** begin Provided entries **

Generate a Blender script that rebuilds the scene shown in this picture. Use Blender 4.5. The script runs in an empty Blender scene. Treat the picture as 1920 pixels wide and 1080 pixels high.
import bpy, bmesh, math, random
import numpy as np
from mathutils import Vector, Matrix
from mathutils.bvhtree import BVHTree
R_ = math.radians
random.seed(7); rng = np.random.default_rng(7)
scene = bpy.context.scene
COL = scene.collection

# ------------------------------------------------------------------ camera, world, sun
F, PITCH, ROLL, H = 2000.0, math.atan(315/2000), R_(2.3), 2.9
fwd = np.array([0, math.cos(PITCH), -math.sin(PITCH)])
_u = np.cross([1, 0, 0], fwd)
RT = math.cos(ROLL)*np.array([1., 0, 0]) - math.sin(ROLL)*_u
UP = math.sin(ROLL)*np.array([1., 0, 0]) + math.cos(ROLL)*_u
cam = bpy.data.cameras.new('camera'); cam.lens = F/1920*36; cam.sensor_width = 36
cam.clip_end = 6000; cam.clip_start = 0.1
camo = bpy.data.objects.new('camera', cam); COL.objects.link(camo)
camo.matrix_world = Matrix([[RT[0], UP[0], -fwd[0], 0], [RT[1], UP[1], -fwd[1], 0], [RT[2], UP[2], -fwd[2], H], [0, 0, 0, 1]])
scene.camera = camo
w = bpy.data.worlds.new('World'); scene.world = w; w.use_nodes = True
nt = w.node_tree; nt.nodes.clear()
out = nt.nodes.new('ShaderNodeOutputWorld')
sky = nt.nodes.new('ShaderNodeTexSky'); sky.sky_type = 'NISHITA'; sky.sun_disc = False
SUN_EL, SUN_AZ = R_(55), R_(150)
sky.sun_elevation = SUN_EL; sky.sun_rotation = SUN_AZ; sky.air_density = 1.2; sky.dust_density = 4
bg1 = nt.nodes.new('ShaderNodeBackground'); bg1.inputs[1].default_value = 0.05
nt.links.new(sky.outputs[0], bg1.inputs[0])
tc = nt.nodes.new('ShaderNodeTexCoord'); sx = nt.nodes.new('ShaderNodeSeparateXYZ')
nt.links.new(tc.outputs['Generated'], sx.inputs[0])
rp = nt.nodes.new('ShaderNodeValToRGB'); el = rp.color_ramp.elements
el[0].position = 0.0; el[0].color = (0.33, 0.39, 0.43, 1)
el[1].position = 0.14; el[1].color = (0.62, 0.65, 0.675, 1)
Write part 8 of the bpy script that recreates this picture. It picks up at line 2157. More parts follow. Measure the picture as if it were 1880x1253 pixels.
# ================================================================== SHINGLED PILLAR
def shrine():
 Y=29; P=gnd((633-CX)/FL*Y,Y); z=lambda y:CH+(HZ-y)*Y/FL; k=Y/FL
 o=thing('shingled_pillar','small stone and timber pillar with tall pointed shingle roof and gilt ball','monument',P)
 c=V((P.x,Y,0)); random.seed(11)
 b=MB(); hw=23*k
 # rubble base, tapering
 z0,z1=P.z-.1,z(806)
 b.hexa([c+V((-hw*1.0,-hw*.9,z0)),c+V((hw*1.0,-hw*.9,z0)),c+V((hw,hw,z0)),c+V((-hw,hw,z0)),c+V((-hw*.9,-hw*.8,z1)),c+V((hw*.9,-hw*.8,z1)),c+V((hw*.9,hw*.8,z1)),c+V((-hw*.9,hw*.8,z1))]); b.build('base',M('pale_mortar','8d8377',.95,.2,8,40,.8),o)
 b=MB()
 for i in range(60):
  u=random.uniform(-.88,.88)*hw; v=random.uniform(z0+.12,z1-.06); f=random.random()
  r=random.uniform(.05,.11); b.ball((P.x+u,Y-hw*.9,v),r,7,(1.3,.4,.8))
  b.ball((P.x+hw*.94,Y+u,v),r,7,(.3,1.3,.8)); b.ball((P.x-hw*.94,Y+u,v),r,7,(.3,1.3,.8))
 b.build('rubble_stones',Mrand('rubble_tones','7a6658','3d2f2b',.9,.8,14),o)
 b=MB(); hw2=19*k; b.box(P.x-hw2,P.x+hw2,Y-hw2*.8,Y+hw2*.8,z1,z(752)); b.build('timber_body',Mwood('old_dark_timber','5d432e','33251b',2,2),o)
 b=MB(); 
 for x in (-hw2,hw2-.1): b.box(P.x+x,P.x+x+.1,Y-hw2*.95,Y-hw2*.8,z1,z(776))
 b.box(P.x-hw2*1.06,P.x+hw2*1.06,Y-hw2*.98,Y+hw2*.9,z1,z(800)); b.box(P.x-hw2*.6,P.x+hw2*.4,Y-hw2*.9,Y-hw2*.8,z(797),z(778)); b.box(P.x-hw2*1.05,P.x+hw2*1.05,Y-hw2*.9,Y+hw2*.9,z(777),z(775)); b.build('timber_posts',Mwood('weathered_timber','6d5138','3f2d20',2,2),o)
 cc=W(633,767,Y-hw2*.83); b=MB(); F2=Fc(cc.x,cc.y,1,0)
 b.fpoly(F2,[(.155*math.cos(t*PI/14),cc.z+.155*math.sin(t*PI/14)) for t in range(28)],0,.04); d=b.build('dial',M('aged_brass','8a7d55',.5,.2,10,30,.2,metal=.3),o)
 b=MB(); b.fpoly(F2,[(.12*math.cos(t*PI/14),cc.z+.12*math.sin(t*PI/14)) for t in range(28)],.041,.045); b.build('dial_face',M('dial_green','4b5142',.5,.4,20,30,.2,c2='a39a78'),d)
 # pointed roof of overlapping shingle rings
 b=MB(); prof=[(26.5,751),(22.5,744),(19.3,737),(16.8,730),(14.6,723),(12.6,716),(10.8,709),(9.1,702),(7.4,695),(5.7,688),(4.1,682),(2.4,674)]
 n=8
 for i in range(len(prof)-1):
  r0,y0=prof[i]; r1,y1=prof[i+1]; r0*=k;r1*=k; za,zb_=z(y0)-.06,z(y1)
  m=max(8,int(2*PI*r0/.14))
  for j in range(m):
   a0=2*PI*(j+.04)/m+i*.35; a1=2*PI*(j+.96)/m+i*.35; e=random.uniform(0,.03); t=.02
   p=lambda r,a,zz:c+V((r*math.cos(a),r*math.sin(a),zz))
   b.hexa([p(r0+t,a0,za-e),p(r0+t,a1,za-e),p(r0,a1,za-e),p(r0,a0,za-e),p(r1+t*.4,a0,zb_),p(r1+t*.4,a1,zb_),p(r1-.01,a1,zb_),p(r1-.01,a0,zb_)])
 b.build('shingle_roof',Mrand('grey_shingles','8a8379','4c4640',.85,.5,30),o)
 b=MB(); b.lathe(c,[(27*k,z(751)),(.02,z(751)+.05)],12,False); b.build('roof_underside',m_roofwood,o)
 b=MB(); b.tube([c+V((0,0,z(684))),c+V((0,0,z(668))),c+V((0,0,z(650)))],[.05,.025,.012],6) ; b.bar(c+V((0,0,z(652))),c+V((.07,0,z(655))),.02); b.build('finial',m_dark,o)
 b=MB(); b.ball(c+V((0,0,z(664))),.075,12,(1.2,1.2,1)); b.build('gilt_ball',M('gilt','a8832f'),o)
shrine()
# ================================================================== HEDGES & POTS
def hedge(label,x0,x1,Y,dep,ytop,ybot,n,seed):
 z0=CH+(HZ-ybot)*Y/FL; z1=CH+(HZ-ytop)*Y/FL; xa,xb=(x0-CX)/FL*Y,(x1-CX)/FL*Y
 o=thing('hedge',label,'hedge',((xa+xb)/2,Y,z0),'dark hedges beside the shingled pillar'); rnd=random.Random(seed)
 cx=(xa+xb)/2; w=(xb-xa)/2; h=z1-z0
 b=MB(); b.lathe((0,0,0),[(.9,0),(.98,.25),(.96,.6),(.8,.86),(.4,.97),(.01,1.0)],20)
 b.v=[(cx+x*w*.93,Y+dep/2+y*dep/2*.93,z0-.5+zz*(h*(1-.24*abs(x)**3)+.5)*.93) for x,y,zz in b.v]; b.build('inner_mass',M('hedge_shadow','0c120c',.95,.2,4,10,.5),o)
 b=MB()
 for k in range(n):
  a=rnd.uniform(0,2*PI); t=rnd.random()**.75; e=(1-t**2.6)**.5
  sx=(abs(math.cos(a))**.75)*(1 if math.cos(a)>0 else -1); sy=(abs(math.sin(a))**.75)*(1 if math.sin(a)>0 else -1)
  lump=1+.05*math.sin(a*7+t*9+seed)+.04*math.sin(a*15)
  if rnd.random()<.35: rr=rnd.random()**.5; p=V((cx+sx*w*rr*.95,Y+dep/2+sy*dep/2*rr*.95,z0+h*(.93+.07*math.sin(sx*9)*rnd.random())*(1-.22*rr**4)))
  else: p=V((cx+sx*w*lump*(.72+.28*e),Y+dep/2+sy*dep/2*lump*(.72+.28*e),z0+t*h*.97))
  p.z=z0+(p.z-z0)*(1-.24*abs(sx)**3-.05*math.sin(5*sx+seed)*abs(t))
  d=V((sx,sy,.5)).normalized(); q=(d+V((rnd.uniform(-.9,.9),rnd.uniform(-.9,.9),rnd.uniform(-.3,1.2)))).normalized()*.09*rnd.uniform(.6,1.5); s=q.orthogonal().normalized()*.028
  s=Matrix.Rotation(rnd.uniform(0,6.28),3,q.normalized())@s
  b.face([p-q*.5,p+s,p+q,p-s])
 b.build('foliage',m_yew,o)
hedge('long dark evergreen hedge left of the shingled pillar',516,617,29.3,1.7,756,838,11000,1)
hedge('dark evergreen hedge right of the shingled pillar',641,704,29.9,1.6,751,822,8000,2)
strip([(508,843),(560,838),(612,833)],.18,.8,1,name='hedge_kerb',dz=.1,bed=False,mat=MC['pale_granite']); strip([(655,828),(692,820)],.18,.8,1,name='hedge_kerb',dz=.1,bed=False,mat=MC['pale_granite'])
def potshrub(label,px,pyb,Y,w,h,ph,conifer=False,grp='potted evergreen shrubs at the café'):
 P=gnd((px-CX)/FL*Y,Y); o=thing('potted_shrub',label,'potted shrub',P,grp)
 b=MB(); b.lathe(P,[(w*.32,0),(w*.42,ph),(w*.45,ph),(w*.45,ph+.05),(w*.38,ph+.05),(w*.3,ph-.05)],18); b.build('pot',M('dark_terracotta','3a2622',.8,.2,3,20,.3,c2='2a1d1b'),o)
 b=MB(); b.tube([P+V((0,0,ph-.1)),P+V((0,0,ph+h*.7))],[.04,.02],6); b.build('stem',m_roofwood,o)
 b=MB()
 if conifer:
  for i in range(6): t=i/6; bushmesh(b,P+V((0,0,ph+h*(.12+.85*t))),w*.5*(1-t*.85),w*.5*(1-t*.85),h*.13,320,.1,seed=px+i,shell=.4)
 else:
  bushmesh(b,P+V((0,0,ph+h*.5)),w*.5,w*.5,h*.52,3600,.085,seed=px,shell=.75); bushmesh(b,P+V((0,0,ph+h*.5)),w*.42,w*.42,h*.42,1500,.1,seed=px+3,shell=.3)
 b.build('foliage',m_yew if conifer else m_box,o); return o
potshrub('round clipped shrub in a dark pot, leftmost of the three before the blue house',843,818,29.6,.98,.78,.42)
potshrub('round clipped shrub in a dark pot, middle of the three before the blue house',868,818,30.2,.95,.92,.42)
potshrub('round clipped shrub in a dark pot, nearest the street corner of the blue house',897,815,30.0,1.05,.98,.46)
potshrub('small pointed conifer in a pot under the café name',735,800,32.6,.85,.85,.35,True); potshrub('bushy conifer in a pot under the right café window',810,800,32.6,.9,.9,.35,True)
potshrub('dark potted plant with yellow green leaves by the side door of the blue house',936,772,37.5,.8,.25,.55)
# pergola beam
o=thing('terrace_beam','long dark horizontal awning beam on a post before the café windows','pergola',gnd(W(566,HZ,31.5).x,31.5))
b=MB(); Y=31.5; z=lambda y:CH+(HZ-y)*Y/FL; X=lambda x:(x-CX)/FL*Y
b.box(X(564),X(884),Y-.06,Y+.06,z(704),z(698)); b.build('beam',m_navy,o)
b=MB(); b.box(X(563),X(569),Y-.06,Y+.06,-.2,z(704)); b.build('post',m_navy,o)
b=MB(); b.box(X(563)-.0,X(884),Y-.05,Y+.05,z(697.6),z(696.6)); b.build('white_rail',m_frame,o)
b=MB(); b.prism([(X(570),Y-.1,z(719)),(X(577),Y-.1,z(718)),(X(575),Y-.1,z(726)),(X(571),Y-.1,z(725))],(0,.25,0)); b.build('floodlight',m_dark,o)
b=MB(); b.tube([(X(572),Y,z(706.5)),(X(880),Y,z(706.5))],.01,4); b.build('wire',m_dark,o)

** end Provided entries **
** begin Provided entries **

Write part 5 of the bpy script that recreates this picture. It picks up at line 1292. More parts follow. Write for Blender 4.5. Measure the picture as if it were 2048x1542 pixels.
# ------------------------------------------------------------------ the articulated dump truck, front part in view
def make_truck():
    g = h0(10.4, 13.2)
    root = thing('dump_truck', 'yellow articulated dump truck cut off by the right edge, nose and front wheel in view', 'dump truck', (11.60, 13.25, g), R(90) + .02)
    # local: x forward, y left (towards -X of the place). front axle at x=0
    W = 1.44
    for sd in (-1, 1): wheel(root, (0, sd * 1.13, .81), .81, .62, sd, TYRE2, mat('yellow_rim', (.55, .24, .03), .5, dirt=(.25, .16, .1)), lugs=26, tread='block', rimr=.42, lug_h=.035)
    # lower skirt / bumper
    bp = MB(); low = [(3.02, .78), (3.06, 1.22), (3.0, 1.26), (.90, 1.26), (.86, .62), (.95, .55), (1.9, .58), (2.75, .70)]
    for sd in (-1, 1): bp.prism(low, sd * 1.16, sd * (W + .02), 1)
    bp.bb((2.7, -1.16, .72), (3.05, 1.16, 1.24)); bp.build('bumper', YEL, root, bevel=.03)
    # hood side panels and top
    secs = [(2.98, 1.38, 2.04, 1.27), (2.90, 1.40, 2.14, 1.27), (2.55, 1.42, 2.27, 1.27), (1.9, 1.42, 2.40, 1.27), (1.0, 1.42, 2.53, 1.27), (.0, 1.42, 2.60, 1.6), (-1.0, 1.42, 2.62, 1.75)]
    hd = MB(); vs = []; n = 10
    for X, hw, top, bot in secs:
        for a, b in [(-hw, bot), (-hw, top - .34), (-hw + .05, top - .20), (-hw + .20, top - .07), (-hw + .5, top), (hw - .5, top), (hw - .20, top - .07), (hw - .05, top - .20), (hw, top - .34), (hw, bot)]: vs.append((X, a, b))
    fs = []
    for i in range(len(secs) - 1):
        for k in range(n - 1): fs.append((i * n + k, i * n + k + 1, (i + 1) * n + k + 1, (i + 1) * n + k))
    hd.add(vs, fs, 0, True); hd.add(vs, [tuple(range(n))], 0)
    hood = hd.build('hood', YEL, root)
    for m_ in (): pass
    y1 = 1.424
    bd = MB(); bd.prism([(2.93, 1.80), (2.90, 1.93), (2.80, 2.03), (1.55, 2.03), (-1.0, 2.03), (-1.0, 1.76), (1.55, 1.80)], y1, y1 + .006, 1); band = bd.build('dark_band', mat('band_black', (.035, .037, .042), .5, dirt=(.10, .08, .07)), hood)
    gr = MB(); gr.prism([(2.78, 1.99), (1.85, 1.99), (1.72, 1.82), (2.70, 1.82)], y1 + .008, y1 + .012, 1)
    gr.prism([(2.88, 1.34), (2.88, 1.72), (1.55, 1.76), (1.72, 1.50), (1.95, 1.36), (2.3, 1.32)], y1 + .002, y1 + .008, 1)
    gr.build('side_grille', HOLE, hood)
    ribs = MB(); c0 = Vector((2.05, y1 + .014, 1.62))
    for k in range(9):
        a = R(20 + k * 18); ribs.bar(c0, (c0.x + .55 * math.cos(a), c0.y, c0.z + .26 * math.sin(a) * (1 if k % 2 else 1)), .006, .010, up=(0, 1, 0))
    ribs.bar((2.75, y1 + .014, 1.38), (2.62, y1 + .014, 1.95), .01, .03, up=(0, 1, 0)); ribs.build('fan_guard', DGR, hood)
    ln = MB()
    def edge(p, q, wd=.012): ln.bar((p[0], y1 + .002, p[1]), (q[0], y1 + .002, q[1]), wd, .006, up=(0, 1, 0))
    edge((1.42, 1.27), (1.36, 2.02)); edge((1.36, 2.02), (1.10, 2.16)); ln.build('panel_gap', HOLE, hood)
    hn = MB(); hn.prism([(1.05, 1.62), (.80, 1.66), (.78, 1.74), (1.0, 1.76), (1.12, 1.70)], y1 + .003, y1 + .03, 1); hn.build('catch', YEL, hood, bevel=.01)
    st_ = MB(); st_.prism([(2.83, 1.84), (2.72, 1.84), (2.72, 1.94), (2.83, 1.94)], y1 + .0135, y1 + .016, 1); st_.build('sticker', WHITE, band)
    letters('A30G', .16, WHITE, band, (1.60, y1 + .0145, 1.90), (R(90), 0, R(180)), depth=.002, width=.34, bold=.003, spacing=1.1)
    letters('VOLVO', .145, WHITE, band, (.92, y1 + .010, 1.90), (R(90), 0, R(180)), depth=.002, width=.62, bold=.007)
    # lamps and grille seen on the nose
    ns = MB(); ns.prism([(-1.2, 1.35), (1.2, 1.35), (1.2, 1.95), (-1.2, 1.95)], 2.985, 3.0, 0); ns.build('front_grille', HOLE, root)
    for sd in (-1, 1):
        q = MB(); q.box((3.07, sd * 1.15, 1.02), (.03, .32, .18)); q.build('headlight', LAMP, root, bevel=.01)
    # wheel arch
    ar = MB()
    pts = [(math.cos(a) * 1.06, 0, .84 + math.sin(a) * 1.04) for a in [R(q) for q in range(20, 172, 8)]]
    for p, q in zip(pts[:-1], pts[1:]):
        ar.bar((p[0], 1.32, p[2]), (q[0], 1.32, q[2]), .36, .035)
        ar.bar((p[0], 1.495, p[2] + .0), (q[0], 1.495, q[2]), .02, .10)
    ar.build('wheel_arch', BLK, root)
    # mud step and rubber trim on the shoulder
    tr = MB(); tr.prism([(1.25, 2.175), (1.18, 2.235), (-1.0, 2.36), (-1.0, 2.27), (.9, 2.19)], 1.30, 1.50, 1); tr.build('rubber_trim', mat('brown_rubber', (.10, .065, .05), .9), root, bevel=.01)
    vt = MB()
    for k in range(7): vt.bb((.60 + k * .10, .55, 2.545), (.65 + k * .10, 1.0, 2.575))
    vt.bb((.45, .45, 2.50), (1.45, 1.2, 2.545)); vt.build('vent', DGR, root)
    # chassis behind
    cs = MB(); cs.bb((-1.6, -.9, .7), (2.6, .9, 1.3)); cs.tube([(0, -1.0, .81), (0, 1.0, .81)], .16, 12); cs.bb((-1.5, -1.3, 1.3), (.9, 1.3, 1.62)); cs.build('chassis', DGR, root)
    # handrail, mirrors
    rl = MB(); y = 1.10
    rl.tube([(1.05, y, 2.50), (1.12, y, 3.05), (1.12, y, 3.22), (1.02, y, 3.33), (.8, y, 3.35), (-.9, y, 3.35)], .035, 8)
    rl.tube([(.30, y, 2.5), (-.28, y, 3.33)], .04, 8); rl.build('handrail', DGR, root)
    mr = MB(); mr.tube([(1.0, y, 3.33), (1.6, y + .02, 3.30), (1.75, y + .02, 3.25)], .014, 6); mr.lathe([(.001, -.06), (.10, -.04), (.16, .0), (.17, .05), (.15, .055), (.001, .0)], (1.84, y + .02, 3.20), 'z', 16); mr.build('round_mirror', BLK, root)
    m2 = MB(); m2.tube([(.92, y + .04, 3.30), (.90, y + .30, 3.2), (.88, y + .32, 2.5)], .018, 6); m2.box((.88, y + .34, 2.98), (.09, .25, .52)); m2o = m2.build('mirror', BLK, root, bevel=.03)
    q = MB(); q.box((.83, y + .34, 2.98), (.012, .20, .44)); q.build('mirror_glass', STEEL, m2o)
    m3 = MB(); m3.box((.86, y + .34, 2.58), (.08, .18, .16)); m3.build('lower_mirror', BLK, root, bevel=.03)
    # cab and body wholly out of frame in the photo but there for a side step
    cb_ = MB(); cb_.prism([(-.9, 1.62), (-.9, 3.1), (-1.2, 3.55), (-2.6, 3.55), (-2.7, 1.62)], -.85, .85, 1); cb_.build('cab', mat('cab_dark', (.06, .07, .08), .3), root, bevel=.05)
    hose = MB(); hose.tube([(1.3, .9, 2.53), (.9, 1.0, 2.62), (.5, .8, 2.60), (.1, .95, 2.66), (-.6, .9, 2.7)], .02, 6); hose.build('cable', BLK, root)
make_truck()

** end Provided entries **

### Instructions to follow
The lines to quote run from the one containing "Generate a Blender" to the one containing "el[1].position = 0.14;". Quote them exactly, with both of those lines, and nothing else.

### Output of the task
Generate a Blender script that rebuilds the scene shown in this picture. Use Blender 4.5. The script runs in an empty Blender scene. Treat the picture as 1920 pixels wide and 1080 pixels high.
import bpy, bmesh, math, random
import numpy as np
from mathutils import Vector, Matrix
from mathutils.bvhtree import BVHTree
R_ = math.radians
random.seed(7); rng = np.random.default_rng(7)
scene = bpy.context.scene
COL = scene.collection

# ------------------------------------------------------------------ camera, world, sun
F, PITCH, ROLL, H = 2000.0, math.atan(315/2000), R_(2.3), 2.9
fwd = np.array([0, math.cos(PITCH), -math.sin(PITCH)])
_u = np.cross([1, 0, 0], fwd)
RT = math.cos(ROLL)*np.array([1., 0, 0]) - math.sin(ROLL)*_u
UP = math.sin(ROLL)*np.array([1., 0, 0]) + math.cos(ROLL)*_u
cam = bpy.data.cameras.new('camera'); cam.lens = F/1920*36; cam.sensor_width = 36
cam.clip_end = 6000; cam.clip_start = 0.1
camo = bpy.data.objects.new('camera', cam); COL.objects.link(camo)
camo.matrix_world = Matrix([[RT[0], UP[0], -fwd[0], 0], [RT[1], UP[1], -fwd[1], 0], [RT[2], UP[2], -fwd[2], H], [0, 0, 0, 1]])
scene.camera = camo
w = bpy.data.worlds.new('World'); scene.world = w; w.use_nodes = True
nt = w.node_tree; nt.nodes.clear()
out = nt.nodes.new('ShaderNodeOutputWorld')
sky = nt.nodes.new('ShaderNodeTexSky'); sky.sky_type = 'NISHITA'; sky.sun_disc = False
SUN_EL, SUN_AZ = R_(55), R_(150)
sky.sun_elevation = SUN_EL; sky.sun_rotation = SUN_AZ; sky.air_density = 1.2; sky.dust_density = 4
bg1 = nt.nodes.new('ShaderNodeBackground'); bg1.inputs[1].default_value = 0.05
nt.links.new(sky.outputs[0], bg1.inputs[0])
tc = nt.nodes.new('ShaderNodeTexCoord'); sx = nt.nodes.new('ShaderNodeSeparateXYZ')
nt.links.new(tc.outputs['Generated'], sx.inputs[0])
rp = nt.nodes.new('ShaderNodeValToRGB'); el = rp.color_ramp.elements
el[0].position = 0.0; el[0].color = (0.33, 0.39, 0.43, 1)
el[1].position = 0.14; el[1].color = (0.62, 0.65, 0.675, 1)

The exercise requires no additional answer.